In their report, the researchers noted it was important for the anonymous stranger to be similar to the child so that other biases didn’t get in the way.
Researchers also measured how children perceived interpersonal harm and what degree of punishment they thought was appropriate. Religious children judged others’ actions as meaner and more deserving of punishment than kids in secular homes.
The study concluded that in this way religious children tend to come across as more judgmental, while also being less altruistic.
Nearly 1,200 children from the U.S., Canada, Jordan, Turkey, South Africa and China participated. Most of the kids came from Christian, Muslim or non-religious households, with a small number from Jewish, Buddhist, Hindu and agnostic homes. Their ages ranged from 5 to 12.

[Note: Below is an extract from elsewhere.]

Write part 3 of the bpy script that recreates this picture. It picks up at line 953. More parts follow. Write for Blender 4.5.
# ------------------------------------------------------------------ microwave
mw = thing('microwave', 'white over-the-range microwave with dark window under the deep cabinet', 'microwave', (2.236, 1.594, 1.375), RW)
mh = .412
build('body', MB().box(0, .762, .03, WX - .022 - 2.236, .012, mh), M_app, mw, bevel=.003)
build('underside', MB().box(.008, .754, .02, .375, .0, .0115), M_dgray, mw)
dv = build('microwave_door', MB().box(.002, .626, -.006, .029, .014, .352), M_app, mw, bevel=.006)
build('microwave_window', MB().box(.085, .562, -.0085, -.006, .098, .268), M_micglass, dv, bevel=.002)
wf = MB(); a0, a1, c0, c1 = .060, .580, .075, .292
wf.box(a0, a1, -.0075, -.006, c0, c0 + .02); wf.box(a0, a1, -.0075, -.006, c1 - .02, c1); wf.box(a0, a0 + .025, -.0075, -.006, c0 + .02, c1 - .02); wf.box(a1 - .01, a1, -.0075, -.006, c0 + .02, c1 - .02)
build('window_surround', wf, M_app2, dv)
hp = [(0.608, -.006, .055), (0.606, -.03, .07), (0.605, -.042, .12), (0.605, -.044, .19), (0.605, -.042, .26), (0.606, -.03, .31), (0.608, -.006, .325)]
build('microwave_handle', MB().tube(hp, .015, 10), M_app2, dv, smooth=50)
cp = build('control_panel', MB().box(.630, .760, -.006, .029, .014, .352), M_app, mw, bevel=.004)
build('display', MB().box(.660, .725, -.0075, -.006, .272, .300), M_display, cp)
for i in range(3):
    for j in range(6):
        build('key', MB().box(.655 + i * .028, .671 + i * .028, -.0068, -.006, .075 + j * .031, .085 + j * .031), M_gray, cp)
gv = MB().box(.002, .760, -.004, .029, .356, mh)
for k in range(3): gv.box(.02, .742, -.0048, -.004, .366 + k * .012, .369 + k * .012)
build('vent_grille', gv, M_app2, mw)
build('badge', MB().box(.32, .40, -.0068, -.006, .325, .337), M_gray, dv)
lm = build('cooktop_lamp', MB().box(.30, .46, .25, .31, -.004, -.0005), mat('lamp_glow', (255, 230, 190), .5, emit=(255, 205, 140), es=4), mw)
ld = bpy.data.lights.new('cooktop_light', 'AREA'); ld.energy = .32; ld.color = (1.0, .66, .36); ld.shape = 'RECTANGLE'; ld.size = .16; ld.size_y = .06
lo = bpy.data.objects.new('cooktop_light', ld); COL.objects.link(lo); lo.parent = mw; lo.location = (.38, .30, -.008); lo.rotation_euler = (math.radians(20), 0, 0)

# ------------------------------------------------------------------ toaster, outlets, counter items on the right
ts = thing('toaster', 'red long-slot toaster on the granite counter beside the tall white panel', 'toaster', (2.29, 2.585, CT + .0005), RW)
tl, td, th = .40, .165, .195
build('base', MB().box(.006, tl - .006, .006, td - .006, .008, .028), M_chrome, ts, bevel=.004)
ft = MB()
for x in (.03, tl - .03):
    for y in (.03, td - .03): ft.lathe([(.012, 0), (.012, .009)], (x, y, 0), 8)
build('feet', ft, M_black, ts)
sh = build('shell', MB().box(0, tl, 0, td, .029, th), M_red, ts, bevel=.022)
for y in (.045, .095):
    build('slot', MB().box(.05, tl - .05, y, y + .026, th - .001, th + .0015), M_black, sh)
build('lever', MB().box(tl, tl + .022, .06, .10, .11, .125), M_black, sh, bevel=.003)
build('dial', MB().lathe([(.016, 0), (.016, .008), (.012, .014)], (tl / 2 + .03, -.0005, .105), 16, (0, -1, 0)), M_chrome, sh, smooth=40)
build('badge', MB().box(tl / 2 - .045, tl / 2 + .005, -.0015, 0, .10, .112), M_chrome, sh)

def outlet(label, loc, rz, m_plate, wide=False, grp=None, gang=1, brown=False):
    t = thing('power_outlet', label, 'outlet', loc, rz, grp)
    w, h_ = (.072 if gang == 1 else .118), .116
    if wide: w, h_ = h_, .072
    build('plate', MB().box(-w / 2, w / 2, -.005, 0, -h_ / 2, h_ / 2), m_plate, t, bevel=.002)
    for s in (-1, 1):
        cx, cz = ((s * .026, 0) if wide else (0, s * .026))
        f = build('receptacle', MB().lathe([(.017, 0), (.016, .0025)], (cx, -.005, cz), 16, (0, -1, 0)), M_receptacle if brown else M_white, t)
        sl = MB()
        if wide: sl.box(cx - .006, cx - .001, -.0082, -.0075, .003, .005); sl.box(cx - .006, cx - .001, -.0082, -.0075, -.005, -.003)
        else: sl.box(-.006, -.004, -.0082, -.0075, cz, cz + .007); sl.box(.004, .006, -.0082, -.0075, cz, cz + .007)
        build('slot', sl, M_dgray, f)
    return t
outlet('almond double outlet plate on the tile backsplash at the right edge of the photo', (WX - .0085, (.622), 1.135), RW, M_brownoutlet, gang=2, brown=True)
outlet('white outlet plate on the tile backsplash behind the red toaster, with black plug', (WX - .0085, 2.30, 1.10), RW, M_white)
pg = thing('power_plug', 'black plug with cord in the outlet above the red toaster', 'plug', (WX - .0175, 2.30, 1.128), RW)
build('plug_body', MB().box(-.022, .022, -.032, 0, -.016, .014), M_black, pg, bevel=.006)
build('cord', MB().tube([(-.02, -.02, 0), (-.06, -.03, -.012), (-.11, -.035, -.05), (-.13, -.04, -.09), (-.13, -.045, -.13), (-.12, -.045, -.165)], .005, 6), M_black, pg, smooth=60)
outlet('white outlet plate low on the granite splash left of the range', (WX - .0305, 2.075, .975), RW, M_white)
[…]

The United States is 80-something percent ‘religious’ in some way. That number is, thankfully, falling. Reading a study like this one makes me think of two things.
- Here is more evidence that secular morality is more balanced, more altruistic and more empathetic than religiously dictated morality. This is more proof that we can be good, or maybe even better, without gods and scary stories of infinite torture for finite crimes.
- With more evidence like this showing up each year, I find it increasingly unsurprising that religious nations are so violent, war torn, and unable to coexist with other human beings. Maybe its time we started calling a spade a spade?